-- Start MATERIAL PROVIDED --

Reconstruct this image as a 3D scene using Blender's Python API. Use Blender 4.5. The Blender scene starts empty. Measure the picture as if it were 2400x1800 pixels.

-- End MATERIAL PROVIDED --
-- Start MATERIAL PROVIDED --

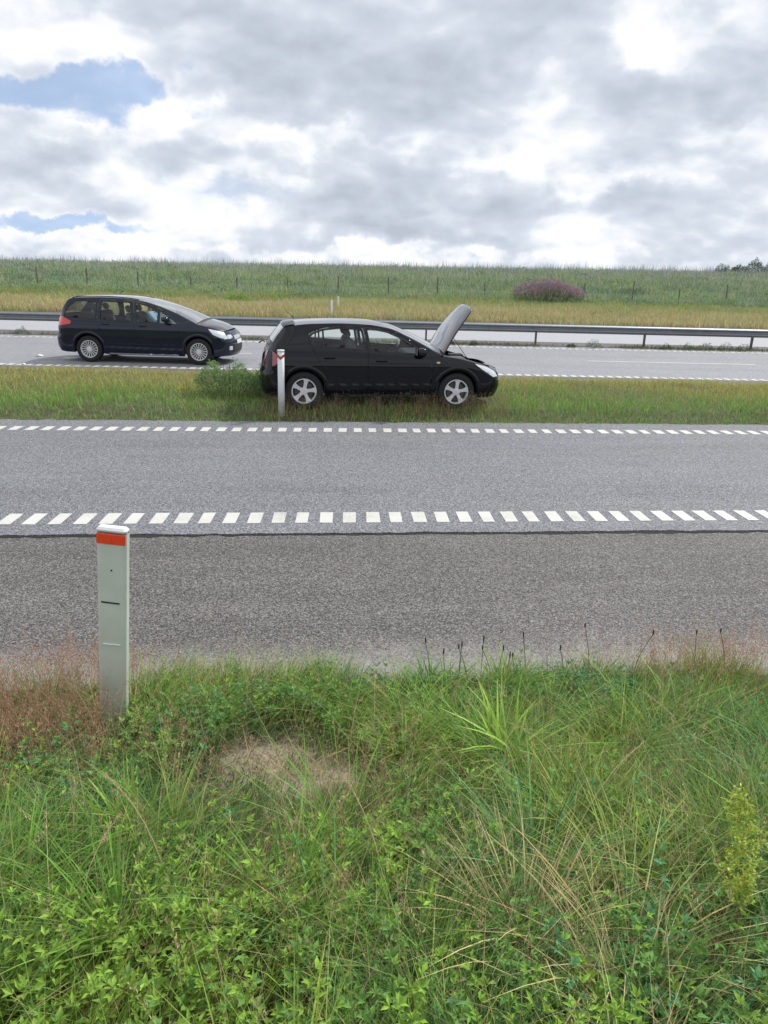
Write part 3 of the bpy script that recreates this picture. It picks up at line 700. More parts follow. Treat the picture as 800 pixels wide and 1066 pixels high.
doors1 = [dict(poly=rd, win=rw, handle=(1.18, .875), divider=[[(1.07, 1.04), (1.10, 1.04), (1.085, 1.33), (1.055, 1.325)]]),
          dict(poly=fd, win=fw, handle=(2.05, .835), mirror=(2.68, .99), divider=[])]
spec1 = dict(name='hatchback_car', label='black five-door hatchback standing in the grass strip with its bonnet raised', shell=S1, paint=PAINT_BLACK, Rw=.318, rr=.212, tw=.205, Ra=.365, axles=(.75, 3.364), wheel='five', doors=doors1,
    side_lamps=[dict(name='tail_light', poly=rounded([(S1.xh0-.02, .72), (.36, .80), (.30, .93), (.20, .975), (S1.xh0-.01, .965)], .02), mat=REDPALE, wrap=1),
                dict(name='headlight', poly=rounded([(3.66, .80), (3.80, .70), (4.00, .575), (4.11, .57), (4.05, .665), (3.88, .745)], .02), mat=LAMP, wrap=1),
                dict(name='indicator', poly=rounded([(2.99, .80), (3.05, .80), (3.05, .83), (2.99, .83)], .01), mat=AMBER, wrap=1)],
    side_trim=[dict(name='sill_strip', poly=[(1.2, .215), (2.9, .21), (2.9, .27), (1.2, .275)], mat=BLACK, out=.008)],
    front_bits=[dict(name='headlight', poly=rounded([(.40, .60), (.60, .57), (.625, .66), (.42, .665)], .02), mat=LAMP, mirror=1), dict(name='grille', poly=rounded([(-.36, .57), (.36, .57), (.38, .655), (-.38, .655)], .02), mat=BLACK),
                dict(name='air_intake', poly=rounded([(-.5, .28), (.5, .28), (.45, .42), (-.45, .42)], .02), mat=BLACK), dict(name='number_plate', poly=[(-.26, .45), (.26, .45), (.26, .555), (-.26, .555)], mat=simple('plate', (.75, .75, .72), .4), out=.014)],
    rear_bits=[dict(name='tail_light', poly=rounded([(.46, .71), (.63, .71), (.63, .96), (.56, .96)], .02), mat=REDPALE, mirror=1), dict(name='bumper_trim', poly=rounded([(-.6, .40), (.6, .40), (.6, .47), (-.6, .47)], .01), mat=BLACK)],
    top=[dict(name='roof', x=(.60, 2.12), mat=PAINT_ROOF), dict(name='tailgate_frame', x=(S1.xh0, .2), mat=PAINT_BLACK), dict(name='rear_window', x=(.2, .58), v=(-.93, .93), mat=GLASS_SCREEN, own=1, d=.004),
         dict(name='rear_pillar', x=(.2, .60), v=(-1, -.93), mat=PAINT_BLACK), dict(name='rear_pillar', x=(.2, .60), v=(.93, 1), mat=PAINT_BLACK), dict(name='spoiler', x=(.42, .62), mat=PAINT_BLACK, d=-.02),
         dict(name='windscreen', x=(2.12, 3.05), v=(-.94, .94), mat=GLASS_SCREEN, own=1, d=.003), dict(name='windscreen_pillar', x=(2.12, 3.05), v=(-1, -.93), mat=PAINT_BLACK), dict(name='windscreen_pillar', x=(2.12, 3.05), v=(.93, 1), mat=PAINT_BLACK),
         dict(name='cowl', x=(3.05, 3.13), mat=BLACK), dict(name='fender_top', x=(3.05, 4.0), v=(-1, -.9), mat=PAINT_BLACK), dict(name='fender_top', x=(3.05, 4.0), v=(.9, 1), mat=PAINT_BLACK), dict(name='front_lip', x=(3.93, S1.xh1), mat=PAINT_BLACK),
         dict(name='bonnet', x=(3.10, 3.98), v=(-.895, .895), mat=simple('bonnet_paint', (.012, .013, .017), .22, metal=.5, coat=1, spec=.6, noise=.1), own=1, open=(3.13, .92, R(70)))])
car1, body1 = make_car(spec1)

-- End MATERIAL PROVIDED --

EXERCISE: Filter the records for lines holding the string "this". Copy each one.

FULL OUTPUT:
Reconstruct this image as a 3D scene using Blender's Python API. Use Blender 4.5. The Blender scene starts empty. Measure the picture as if it were 2400x1800 pixels.
Write part 3 of the bpy script that recreates this picture. It picks up at line 700. More parts follow. Treat the picture as 800 pixels wide and 1066 pixels high.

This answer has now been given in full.